# WHAT THE TASK ASKS:
Copy all of the material word for word, except for the pictures.

# RECORDED DATA:
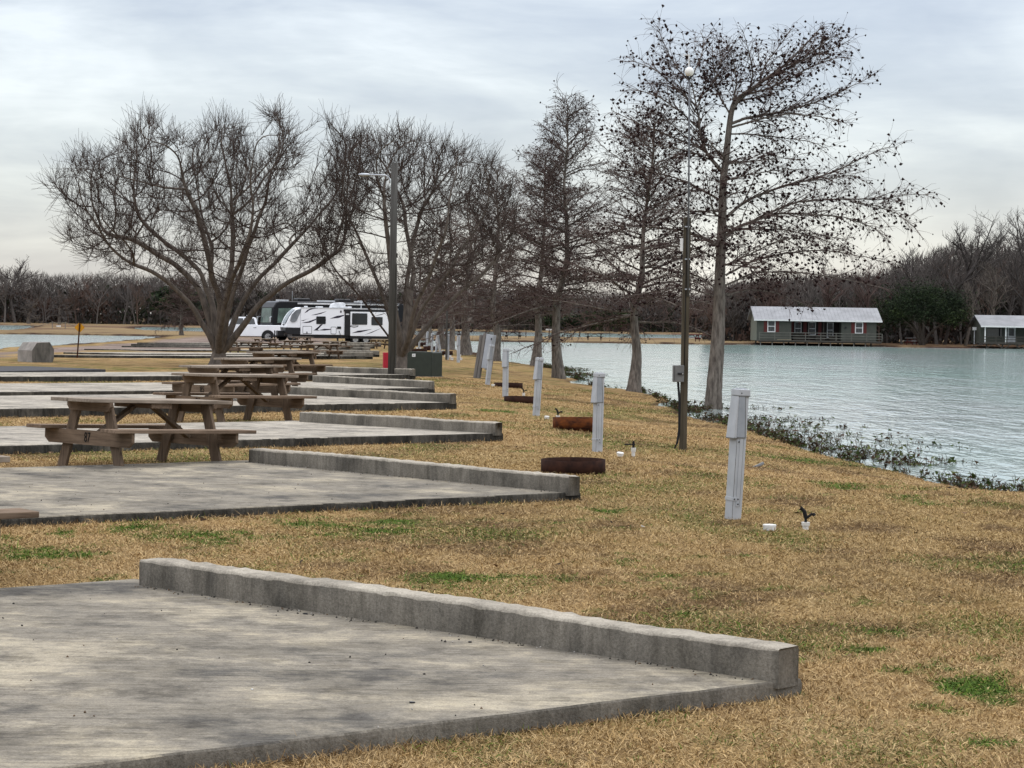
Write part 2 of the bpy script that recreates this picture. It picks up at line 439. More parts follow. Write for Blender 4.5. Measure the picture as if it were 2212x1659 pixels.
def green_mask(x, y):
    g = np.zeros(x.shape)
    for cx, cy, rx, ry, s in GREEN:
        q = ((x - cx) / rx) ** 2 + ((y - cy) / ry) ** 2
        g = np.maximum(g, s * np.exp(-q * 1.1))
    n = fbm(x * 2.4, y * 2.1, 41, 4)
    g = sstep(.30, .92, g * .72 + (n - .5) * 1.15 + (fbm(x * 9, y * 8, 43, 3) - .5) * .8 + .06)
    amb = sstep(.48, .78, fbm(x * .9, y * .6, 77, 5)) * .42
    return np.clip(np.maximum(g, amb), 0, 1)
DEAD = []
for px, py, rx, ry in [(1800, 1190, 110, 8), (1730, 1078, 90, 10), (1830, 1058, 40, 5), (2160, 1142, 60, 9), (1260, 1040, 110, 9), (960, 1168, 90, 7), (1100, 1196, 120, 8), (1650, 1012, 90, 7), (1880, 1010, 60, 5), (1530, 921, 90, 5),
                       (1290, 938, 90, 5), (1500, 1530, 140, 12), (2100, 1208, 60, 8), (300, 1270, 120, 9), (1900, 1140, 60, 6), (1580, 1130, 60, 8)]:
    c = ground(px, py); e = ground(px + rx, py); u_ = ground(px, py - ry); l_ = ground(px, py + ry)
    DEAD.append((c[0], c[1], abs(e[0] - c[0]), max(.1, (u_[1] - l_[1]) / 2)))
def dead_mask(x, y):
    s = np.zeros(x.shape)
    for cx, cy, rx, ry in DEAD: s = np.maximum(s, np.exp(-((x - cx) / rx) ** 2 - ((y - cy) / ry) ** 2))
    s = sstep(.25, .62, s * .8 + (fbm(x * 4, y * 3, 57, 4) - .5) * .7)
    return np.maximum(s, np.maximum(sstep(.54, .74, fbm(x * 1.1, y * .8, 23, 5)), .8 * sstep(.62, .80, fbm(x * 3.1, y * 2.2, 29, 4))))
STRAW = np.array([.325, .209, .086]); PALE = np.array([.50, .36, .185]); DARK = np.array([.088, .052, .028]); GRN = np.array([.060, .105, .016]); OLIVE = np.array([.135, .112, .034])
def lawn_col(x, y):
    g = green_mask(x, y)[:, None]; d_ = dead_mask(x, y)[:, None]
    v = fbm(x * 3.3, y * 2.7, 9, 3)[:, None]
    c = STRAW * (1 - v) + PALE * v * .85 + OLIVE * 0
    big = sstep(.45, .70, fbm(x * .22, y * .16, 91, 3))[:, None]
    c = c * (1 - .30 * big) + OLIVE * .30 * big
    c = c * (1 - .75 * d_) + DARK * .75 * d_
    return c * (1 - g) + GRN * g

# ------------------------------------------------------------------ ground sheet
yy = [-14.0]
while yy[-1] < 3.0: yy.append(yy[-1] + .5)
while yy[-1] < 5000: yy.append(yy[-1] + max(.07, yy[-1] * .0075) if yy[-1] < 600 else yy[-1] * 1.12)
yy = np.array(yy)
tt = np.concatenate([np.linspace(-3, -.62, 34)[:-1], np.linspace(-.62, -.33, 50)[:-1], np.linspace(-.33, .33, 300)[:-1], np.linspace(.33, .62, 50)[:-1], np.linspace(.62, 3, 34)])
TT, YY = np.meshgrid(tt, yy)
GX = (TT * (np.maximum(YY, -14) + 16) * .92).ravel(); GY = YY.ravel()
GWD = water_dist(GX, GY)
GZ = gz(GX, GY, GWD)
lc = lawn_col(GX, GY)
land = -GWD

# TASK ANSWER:
Write part 2 of the bpy script that recreates this picture. It picks up at line 439. More parts follow. Write for Blender 4.5. Measure the picture as if it were 2212x1659 pixels.
def green_mask(x, y):
    g = np.zeros(x.shape)
    for cx, cy, rx, ry, s in GREEN:
        q = ((x - cx) / rx) ** 2 + ((y - cy) / ry) ** 2
        g = np.maximum(g, s * np.exp(-q * 1.1))
    n = fbm(x * 2.4, y * 2.1, 41, 4)
    g = sstep(.30, .92, g * .72 + (n - .5) * 1.15 + (fbm(x * 9, y * 8, 43, 3) - .5) * .8 + .06)
    amb = sstep(.48, .78, fbm(x * .9, y * .6, 77, 5)) * .42
    return np.clip(np.maximum(g, amb), 0, 1)
DEAD = []
for px, py, rx, ry in [(1800, 1190, 110, 8), (1730, 1078, 90, 10), (1830, 1058, 40, 5), (2160, 1142, 60, 9), (1260, 1040, 110, 9), (960, 1168, 90, 7), (1100, 1196, 120, 8), (1650, 1012, 90, 7), (1880, 1010, 60, 5), (1530, 921, 90, 5),
                       (1290, 938, 90, 5), (1500, 1530, 140, 12), (2100, 1208, 60, 8), (300, 1270, 120, 9), (1900, 1140, 60, 6), (1580, 1130, 60, 8)]:
    c = ground(px, py); e = ground(px + rx, py); u_ = ground(px, py - ry); l_ = ground(px, py + ry)
    DEAD.append((c[0], c[1], abs(e[0] - c[0]), max(.1, (u_[1] - l_[1]) / 2)))
def dead_mask(x, y):
    s = np.zeros(x.shape)
    for cx, cy, rx, ry in DEAD: s = np.maximum(s, np.exp(-((x - cx) / rx) ** 2 - ((y - cy) / ry) ** 2))
    s = sstep(.25, .62, s * .8 + (fbm(x * 4, y * 3, 57, 4) - .5) * .7)
    return np.maximum(s, np.maximum(sstep(.54, .74, fbm(x * 1.1, y * .8, 23, 5)), .8 * sstep(.62, .80, fbm(x * 3.1, y * 2.2, 29, 4))))
STRAW = np.array([.325, .209, .086]); PALE = np.array([.50, .36, .185]); DARK = np.array([.088, .052, .028]); GRN = np.array([.060, .105, .016]); OLIVE = np.array([.135, .112, .034])
def lawn_col(x, y):
    g = green_mask(x, y)[:, None]; d_ = dead_mask(x, y)[:, None]
    v = fbm(x * 3.3, y * 2.7, 9, 3)[:, None]
    c = STRAW * (1 - v) + PALE * v * .85 + OLIVE * 0
    big = sstep(.45, .70, fbm(x * .22, y * .16, 91, 3))[:, None]
    c = c * (1 - .30 * big) + OLIVE * .30 * big
    c = c * (1 - .75 * d_) + DARK * .75 * d_
    return c * (1 - g) + GRN * g

# ------------------------------------------------------------------ ground sheet
yy = [-14.0]
while yy[-1] < 3.0: yy.append(yy[-1] + .5)
while yy[-1] < 5000: yy.append(yy[-1] + max(.07, yy[-1] * .0075) if yy[-1] < 600 else yy[-1] * 1.12)
yy = np.array(yy)
tt = np.concatenate([np.linspace(-3, -.62, 34)[:-1], np.linspace(-.62, -.33, 50)[:-1], np.linspace(-.33, .33, 300)[:-1], np.linspace(.33, .62, 50)[:-1], np.linspace(.62, 3, 34)])
TT, YY = np.meshgrid(tt, yy)
GX = (TT * (np.maximum(YY, -14) + 16) * .92).ravel(); GY = YY.ravel()
GWD = water_dist(GX, GY)
GZ = gz(GX, GY, GWD)
lc = lawn_col(GX, GY)
land = -GWD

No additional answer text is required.